While your career is your most valuable financial asset and managing it correctly can earn you millions of dollars in extra income throughout your lifetime, it's not all about the money. Your career is also about fulfillment and doing something you enjoy. That's why it's important to work in the right field. Once you select what you want to do, THEN you can work on maximizing your income in that specific field.
But how do you know what you'll enjoy? Most of us have to make at least our first career-oriented choice when we're young and inexperienced, which often leads to a job that's unfulfilling (hence the reason so many people have degrees in one thing and are working in something else). It's not a great situation. But there is an alternative to making the choice blindly. Here's a piece from Money Central that gives details on Vocation Vacations -- a company that lets you "test drive" a career you might be interested in. Here are the details:
- Vocation Vacations [is] a business that gives people the opportunity to "test drive" their dream jobs. Creating temporary but intense mentor-apprenticeship experiences, Vocation Vacations enlists professionals from a variety of fields -- everything from winemakers and makeup artists to architects and sword makers -- and pairs them with people who fantasize about leaving their day jobs and want spend a few days in a profession that they had previously thought beyond their reach.
- The idea is relatively simple. Participants pay anywhere from a few hundred dollars to a few thousand (transportation, lodging, etc., aren't included) to experience life as, say, a chocolatier, a fashion designer or a race-car driver. The time spent immersed in a fantasy job allows them to get a 360-degree perspective without the risk of quitting their own jobs or investing heavily in a new career.
Great idea!!!!
Let me give an additional suggestion for you (if you're a student) or for your kids (if you're a parent): internships. In order to get a great idea of what a job is like, take internships during the school year as well as on summer breaks. Doing so can help you get a great perspective on what different fields offer (and don't offer) and can make a tremendous impact on your career choice and, ultimately, your life.
I know this from personal experience. I went to undergraduate school with the intention of going on to law school. But in my junior year, I took an internship with a lawyer and learned what it really meant to be a lawyer -- lots of reading boring, complicated cases. Yikes! This was NOT for me. Through some good advice from trusted mentors, I got re-directed into marketing and have been very happy with my decision. The internship literally changed my life!
Did I make it?
Posted by: Steve | May 12, 2006 at 01:16 PM
I'll second the idea of internships. While a student, you'll learn all the theories and study great people in your field. It's all great and wonderful to do nothing but dream and do mock projects. An internship in the 'real world' will allow you to put the theories to the test and to do real work. Also, you'll learn about office politics, how people make money in your profession and hopefully pick up a mentor. Things that the university can't/won't teach you.

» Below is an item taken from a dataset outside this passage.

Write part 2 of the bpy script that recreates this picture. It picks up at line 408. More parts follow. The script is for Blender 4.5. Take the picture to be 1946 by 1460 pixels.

Posted by: CW | May 12, 2006 at 02:18 PM
Another benefit of taking an internship or doing work in the field is that it makes you more marketable for a job after graduation if you decide that you still want to stay in the field. Also, it might make you a more attractive candidate for scholarships or fellowships for furthering your education if it's necessary. At the very least (and this is still a -great- benefit) you can get good letters of recommendation from people who are already achieving.
Posted by: annab | May 12, 2006 at 02:18 PM
I'll fourth the opinion about getting an internship/co-op. Right now I'm in the middle of one with a very old, very large Fortune 500 company. I'm a design engineer and a mechanical engineer by degree. Finding out that corporate engineering is more like book keeping has been quite disappointing, but I'm still glad I took the job. If I hadn't, I wouldn't have realized that I needed to get going on opening up other options.